Clippers vs. Warriors: Most telling part of Stephen Curry's unreal Game 1 performance is that not a soul was surprised

OAKLAND, Calif. -- We really should be ashamed of ourselves ... all of us.

Stephen Curry opened the Golden State Warriors' quest for a three-peat by putting up 38 points and 15 rebounds while making 8 of 12 3-pointers, breaking Ray Allen's all-time postseason record for threes in the process, and all we wanted to talk about was Kevin Durant and Patrick Beverley's pseudo-trash talk that led to double ejections.

It makes sense, presumably, because that was something new, something fresh. Curry going ballistic, becoming literally unguardable for long stretches of his team's most important games -- yawn. Seen it before.

"I'm never surprised when it comes to anything with Steph shooting the basketball," Draymond Green said after Golden State's 121-104 Game 1 win over the Clippers. "I don't think there's much argument when anyone says he's the greatest shooter of all time. I don't know if you can find many people to argue that ... It don't shock me."

Green was far from the only one to act like Curry's exploits were commonplace. 

"I mean, well, I expect it at this point," Kevin Durant said. "I'm not surprised by anything he does. You know, I expect him to come in and shoot well every night because he puts the work in."

Wait a second, now we expect a guy to hit eight of his first 10 threes against playoff-level defense? We expect a guy to hit a heat-check three from 30 feet while falling to the floor? The world's best pole vaulter couldn't even clear a bar that high.

Never one to sing his own praises, Curry was typically humble and self-deprecating after the game -- "I shoot a lot of threes; I'd better make a lot of them" -- and seemed happier about his uncannily high rebound total than his marksman-like shooting display.

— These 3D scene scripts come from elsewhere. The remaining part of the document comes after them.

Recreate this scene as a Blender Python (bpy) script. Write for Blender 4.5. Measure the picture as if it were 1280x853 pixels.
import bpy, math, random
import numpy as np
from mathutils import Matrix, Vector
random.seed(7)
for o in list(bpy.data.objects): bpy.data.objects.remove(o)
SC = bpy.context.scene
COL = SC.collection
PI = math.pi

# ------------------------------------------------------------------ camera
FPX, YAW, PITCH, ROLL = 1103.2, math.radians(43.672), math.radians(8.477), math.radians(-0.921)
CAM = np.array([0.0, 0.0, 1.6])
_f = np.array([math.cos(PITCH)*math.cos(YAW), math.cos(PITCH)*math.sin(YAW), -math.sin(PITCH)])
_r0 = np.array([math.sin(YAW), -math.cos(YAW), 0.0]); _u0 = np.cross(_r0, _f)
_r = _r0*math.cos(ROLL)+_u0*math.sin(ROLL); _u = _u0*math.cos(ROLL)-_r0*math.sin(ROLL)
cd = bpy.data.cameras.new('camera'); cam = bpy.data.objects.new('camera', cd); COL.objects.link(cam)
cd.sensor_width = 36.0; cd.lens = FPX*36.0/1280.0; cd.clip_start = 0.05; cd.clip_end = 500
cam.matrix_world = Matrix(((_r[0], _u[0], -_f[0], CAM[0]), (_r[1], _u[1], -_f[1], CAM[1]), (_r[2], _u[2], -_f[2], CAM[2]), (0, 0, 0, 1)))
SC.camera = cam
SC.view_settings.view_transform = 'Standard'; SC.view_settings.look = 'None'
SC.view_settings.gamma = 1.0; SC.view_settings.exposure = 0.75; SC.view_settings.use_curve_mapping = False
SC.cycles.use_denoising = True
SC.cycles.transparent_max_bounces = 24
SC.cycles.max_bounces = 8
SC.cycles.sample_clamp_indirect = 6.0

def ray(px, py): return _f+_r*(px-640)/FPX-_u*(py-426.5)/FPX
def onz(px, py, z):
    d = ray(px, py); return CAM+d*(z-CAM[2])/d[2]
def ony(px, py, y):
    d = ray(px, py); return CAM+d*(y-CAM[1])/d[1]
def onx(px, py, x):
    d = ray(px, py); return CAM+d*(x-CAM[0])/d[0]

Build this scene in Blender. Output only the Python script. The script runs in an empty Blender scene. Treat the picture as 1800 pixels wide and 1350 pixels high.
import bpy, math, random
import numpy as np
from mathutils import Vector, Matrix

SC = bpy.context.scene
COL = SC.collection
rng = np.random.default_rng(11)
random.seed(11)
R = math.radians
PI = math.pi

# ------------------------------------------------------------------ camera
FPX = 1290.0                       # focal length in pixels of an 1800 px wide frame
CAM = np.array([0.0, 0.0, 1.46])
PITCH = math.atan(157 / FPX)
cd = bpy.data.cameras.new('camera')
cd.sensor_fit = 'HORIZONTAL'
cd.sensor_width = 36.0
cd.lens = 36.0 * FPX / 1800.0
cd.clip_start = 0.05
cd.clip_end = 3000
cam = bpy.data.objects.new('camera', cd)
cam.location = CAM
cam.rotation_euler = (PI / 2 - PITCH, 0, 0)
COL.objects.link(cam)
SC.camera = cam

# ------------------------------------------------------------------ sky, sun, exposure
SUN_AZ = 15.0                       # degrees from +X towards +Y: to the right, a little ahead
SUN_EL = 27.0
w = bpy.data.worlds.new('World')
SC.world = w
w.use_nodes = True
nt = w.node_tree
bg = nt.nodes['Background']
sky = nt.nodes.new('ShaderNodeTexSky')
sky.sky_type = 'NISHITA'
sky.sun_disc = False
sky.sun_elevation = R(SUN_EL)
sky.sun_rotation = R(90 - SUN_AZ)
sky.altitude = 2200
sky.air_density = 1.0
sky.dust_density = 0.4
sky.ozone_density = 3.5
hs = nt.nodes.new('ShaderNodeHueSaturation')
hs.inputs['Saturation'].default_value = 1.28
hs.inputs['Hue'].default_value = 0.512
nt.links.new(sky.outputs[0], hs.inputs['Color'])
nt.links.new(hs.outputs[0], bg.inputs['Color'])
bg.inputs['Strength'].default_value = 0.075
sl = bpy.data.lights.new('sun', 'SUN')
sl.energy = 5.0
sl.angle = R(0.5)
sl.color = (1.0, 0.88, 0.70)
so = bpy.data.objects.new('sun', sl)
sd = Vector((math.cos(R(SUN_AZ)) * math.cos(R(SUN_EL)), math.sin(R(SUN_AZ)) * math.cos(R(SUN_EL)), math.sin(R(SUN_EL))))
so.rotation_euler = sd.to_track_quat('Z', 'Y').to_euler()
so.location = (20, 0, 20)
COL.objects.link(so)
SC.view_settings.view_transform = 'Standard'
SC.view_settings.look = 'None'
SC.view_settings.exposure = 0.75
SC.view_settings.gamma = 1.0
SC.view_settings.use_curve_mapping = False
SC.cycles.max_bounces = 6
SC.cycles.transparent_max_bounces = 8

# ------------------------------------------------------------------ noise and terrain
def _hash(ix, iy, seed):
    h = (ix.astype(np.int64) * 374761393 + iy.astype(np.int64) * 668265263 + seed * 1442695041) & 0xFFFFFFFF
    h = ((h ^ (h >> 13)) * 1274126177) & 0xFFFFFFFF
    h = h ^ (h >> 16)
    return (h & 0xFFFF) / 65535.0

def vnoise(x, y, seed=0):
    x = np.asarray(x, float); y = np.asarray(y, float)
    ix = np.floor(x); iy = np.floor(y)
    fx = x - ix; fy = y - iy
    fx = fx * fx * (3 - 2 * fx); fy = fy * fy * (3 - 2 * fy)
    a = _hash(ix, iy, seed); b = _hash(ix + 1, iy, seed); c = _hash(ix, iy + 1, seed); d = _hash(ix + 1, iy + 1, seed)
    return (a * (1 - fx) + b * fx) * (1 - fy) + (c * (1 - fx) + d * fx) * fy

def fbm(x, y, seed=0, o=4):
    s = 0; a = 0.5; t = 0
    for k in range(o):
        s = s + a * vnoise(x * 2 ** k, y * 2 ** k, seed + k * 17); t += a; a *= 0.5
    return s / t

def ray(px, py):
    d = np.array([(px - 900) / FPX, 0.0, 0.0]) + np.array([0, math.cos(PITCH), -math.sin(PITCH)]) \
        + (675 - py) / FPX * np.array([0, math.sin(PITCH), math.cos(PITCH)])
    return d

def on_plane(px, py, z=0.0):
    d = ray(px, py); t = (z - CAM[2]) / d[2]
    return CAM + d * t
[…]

"You see the ball and the angles and try to be at the right spot at the right time, and for us, any time a guard gets a rebound or any time anybody can just get it and go, it's hard to defend that, as well."

Sure, he's willing to break down his box-out technique, but when it comes to shooting he remained vague: "If you had a couple go down, the momentum starts to pick up and you just see the rim a different way." If only it were that easy for all of us.

One man who won't take Curry for granted is Clippers coach Doc Rivers. As Rivers is well aware, Curry averaged 33 points per game against the Clippers in three regular-season games on 54 percent shooting. Clearly, whatever game plan he had to stop the Babyfaced Assassin either was not executed or was ill-conceived. Rivers said that Curry must "see red like a bull" when the Clippers jerseys come into view.

Curry was named the first-ever unanimous MVP after the 2015-16 season, and he might be better now. Let that sink in for a moment. Warriors coach Steve Kerr has, and he didn't hesitate to give his thoughts after yet another fireworks display.

"It seems like every year that's the question: Is this the best he's playing, is this the best he's playing?" Kerr said after the game. "He's been playing his best for about five years, as far as I can see."

The fact that teammates, coaches and fans take these Curry performances for granted plays into the fact that Curry too often gets left off of the list of all-time greats. In a player poll in The Athletic, NBA contemporaries were asked who they would choose to start a franchise, and Curry received 6.4 percent of the 125 votes. The 31-year-old's age relative to some of the players above him (Giannis Antetokounmpo, Anthony Davis, Joel Embiid) certainly played a factor, but still, you'd think a two-time MVP who has revolutionized the way basketball is played might garner slightly more support from his peers. He received zero votes for "Greatest Player of All Time," which is telling considering that Allen Iverson and Durant both got a vote.

"You know, I was telling my coaching staff, I still think Steph Curry is one of the most underrated players in the NBA," Rivers said after Game 1. "I don't even know how that happens, but he is. He's taken for granted, and all I know is when he's on the floor, he is a handful, and he makes them better in so many ways. ... He just does everything. He's a great player."